While Jewell was voted most “congenial,” and was able to woo the judges with her personality, all six contestants were recognized for a particular quality sometime during this year’s pageant. Vandetti, for instance, took top spot during the entertainment night last Sunday with a ballet en pointe to Faith Hill’s “Breathe.”

Natalie Lundon received recognition for best attitude, and Nicole Rogozinski was applauded for having the best float in the Canada Day parade. Amy Flatt did the best during her interview with judges Diane Maxey, Ray Koprowski, and 1998 First Princess Adia Huss-Solomon.

With her crown, Jewell also received a $2,000 scholarship to be used towards post-secondary education, as well as various gifts like a necklace and earrings.

McMahon and Vandetti got $1,000 and $500 respectively, as well as some other prizes.

Pageant organizer Sue Danku said not only were this year’s contestants highly active in the week or so before the crowning but also were well received.

“We had quite a few people come out for the crowning so that was good,” she remarked. “Overall, I really enjoyed myself this year—I had a good group of girls who were easy to work with.”

As FITS royalty, Jewell, McMahon, and Vandetti will continue to make appearances and volunteer at community events.

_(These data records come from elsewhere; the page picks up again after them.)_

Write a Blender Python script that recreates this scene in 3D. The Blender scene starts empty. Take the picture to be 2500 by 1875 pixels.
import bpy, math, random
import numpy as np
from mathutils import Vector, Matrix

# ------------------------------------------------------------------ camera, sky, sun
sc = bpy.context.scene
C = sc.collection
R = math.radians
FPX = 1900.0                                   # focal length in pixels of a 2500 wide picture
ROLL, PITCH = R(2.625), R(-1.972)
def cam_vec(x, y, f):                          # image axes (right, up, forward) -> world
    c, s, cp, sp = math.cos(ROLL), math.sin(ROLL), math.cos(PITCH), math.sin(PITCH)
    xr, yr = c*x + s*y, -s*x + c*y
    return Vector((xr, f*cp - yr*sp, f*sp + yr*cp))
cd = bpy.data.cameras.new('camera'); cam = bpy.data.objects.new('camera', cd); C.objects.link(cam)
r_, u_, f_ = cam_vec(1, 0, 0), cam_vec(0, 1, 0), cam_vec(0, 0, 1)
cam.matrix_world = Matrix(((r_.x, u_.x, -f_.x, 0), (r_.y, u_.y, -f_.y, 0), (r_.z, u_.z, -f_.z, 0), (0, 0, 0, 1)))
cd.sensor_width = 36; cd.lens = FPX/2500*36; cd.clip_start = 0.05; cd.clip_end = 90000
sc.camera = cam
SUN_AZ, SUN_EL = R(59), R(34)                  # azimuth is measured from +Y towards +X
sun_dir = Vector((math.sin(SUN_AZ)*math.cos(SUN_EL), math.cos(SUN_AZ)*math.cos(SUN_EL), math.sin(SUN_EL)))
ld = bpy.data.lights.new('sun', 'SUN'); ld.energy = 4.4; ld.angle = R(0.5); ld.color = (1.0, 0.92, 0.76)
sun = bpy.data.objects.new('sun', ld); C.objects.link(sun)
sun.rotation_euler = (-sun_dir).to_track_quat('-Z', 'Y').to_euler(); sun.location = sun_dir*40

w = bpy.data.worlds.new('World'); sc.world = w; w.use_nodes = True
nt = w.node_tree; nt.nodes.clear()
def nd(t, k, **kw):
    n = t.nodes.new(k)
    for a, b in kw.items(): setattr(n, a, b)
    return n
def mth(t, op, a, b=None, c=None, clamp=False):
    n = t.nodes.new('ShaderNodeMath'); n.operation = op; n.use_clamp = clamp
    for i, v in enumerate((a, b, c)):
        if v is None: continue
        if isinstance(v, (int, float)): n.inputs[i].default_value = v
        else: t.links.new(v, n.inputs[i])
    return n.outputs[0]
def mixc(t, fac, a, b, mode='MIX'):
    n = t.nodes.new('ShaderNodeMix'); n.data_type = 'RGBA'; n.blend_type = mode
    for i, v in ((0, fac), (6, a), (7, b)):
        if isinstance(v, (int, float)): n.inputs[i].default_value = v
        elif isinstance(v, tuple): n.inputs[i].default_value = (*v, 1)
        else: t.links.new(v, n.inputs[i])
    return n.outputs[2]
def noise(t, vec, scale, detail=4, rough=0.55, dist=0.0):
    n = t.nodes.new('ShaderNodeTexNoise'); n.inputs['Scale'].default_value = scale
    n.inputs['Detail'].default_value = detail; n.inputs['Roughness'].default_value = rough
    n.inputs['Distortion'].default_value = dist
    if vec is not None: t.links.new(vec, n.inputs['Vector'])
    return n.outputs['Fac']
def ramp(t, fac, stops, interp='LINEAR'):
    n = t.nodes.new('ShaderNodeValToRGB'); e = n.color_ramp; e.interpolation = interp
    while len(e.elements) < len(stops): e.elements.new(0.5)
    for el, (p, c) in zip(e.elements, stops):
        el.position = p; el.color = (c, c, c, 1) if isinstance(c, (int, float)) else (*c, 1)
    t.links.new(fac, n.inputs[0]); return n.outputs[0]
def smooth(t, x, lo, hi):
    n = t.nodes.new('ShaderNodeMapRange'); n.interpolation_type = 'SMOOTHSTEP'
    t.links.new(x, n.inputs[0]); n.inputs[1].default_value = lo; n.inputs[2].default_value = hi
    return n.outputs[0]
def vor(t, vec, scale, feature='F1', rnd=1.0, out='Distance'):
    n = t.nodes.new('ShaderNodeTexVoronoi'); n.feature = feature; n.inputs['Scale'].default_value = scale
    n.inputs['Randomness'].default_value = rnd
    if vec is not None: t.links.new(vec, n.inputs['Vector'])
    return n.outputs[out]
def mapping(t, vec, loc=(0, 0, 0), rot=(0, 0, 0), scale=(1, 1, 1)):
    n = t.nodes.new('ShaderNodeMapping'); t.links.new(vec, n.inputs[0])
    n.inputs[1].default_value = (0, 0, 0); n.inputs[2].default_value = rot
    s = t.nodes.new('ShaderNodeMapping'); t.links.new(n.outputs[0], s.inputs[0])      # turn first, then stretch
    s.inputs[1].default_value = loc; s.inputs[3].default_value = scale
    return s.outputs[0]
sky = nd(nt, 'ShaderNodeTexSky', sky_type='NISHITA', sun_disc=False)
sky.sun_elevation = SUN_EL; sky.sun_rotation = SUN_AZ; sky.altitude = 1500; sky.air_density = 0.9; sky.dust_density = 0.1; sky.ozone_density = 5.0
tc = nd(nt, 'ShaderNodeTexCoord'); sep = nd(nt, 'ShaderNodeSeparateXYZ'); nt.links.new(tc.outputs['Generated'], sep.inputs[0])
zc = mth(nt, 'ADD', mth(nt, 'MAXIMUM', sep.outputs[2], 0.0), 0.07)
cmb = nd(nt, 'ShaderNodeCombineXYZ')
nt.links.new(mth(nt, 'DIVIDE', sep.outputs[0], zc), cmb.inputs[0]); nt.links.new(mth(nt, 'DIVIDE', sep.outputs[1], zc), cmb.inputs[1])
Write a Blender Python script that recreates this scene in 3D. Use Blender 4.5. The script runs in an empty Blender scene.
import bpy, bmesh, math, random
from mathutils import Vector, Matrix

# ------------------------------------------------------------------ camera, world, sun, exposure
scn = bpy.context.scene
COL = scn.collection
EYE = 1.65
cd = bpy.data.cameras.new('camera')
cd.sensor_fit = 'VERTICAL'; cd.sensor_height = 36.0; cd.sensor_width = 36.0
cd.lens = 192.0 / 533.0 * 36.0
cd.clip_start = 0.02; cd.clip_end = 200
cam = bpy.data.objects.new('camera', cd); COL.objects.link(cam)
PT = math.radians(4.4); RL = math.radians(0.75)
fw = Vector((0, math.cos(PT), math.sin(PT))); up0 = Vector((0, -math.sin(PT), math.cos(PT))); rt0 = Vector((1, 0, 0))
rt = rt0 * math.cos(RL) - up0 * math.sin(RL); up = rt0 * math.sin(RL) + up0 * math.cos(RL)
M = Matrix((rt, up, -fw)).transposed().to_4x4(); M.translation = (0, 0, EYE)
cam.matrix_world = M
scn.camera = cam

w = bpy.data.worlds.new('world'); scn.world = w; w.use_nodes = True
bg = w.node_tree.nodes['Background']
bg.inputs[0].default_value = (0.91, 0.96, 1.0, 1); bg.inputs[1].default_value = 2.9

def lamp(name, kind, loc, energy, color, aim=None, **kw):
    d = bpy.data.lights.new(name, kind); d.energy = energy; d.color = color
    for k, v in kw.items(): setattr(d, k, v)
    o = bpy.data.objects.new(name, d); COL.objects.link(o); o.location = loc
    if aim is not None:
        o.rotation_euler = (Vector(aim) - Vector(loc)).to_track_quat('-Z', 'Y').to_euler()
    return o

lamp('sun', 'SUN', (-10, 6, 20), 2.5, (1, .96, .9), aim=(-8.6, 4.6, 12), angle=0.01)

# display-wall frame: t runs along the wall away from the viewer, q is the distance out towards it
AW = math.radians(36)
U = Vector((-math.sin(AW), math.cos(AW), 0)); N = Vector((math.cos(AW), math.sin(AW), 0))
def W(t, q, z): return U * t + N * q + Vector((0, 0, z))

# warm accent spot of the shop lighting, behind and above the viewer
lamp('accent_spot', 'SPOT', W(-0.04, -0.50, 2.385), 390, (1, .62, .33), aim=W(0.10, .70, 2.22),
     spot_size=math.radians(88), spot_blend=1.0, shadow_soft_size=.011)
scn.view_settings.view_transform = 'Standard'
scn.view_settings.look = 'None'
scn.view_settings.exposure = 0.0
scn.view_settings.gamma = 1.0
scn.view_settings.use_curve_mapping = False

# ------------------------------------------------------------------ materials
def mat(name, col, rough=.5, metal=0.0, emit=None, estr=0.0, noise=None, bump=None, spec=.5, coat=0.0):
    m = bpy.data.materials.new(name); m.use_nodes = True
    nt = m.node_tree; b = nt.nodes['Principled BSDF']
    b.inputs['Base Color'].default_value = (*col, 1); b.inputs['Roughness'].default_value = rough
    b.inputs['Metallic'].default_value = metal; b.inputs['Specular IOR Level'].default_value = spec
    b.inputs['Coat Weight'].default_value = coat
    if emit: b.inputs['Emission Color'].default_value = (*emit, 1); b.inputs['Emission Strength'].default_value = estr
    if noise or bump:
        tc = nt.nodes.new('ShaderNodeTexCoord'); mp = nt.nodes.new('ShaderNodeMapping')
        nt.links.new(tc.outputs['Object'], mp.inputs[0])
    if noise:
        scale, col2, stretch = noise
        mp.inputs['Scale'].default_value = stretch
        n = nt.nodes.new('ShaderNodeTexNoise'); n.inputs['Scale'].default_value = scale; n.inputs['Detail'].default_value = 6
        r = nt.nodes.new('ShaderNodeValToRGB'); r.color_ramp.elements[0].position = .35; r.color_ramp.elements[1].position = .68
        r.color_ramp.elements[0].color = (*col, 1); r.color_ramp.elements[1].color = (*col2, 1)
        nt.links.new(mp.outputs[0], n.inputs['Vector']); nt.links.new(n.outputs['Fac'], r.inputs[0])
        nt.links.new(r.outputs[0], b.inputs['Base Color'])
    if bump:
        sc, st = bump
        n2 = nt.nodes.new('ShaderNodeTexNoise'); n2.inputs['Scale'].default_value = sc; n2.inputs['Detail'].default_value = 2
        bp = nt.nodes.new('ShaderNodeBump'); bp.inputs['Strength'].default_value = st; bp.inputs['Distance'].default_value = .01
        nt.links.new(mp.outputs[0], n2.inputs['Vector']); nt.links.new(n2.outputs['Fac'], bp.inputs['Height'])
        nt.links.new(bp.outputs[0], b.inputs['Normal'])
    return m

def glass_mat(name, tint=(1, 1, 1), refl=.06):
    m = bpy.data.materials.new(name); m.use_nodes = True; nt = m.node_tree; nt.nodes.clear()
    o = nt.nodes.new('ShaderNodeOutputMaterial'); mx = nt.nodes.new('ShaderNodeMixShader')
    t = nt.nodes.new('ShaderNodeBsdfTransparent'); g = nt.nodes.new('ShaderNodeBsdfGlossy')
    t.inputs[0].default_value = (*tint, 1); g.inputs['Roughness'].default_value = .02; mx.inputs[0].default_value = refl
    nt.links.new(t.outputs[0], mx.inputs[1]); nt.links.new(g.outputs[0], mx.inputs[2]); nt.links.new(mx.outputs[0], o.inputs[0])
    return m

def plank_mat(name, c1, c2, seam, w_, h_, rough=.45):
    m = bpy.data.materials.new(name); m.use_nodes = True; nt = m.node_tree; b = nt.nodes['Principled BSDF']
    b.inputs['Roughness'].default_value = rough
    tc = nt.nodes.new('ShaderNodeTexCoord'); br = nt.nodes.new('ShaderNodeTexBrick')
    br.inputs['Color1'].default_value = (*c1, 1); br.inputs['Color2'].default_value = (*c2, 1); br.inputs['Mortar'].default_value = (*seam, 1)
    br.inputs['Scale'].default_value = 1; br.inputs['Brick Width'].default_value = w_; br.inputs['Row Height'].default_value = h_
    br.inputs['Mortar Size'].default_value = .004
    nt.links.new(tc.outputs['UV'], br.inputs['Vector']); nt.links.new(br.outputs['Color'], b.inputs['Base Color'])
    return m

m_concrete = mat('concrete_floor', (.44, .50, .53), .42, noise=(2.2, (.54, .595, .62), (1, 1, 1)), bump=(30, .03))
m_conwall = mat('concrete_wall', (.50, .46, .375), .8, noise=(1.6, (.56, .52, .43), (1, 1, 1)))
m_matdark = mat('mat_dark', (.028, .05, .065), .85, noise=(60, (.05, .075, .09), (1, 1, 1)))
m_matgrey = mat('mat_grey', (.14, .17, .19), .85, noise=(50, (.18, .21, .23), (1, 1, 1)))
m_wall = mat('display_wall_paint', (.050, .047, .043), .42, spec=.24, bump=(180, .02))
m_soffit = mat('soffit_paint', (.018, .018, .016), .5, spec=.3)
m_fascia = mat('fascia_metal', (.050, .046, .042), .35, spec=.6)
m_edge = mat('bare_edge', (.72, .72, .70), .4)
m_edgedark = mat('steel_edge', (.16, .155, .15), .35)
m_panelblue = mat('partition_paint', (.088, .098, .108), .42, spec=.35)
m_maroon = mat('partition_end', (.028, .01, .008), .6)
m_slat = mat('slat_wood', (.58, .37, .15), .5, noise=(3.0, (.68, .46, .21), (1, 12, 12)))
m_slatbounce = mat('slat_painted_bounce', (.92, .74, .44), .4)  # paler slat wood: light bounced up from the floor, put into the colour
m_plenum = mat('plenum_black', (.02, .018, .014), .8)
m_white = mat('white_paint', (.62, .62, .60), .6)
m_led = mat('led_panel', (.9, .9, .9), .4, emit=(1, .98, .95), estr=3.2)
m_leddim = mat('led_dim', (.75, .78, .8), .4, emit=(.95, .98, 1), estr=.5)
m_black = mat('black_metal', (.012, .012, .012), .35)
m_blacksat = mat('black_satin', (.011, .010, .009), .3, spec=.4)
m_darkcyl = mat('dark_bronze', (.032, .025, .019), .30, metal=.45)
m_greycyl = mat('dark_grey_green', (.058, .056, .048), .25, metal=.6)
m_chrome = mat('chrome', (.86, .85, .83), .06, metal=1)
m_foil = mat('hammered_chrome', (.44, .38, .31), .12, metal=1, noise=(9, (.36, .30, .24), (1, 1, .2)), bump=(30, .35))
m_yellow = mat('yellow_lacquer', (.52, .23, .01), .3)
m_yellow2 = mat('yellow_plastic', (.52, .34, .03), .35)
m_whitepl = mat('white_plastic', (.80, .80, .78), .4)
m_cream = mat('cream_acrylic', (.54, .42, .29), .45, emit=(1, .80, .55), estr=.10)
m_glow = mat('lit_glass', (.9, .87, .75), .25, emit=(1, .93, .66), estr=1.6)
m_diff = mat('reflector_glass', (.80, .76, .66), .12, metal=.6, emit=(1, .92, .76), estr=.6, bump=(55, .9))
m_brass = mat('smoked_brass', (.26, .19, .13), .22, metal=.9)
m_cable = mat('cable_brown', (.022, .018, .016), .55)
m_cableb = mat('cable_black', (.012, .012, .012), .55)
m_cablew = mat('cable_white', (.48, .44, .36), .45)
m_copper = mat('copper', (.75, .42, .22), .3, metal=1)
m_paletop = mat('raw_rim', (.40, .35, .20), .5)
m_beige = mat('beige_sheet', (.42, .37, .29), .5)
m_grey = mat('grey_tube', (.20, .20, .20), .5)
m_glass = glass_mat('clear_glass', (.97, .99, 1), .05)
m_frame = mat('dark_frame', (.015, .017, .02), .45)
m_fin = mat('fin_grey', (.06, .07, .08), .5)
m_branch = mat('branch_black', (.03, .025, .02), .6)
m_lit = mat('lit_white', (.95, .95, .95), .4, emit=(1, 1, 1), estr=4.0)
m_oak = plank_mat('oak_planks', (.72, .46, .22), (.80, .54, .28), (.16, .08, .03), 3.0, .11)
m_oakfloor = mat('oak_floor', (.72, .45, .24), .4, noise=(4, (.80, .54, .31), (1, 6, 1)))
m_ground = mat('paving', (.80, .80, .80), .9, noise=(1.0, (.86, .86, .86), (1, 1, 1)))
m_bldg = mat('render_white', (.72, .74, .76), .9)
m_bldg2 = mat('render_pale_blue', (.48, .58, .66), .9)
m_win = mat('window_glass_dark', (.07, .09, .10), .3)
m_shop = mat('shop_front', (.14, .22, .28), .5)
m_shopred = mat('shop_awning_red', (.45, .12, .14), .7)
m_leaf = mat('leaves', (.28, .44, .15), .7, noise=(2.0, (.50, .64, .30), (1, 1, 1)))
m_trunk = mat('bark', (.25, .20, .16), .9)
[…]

Keep an eye open for them to next appear at the Fort Frances Canadian Bass Championship later this month.

In related news, for those who bought a FITS Queen button, the winning number is 968. The winner should contact Danku at 274-5341 to claim their prize.

Meanwhile, FITS Mini-Queen 2000 Hailey Clendenning, four, was not at the crowning ceremony but she did appear in the parade on a float with 1999 Mini-Queen Katelyn Shortreed, and 1999 Queen and First Princess Angela Barron and Katie Pierroz.

Clendenning was crowned at the queen’s entertainment night June 25 after winning the Mini-Queen pageant, sponsored by Wood’s Sewing Machines, the day before.

“It makes me happy,” said Clendenning, who noted her favourite part of being this year’s Mini-Queen was going in the parade.

Her mom, Lori, said it was only natural to see Hailey participate.

“We talked about [her participating], and didn’t really refer to it as being a contest—everyone is really a winner,” she stressed. “I know she loves to talk people so it was as easy as just telling her to go talk to Mrs. Wood onstage.”

Clendenning also is no stranger to performance as she currently takes ballet and other dance lessons.

Also recognized at Saturday’s crowning ceremony was 17-month-old Joleigh Hayes, who won this year’s Beta Sigma Phi (Phi Iota chapter) Beach Baby Contest.

Runner-up was Nasia Kavanaugh, followed by third-place winner Kailyn Singleton.

This year’s contest raised more than $1,100 for local children’s charities.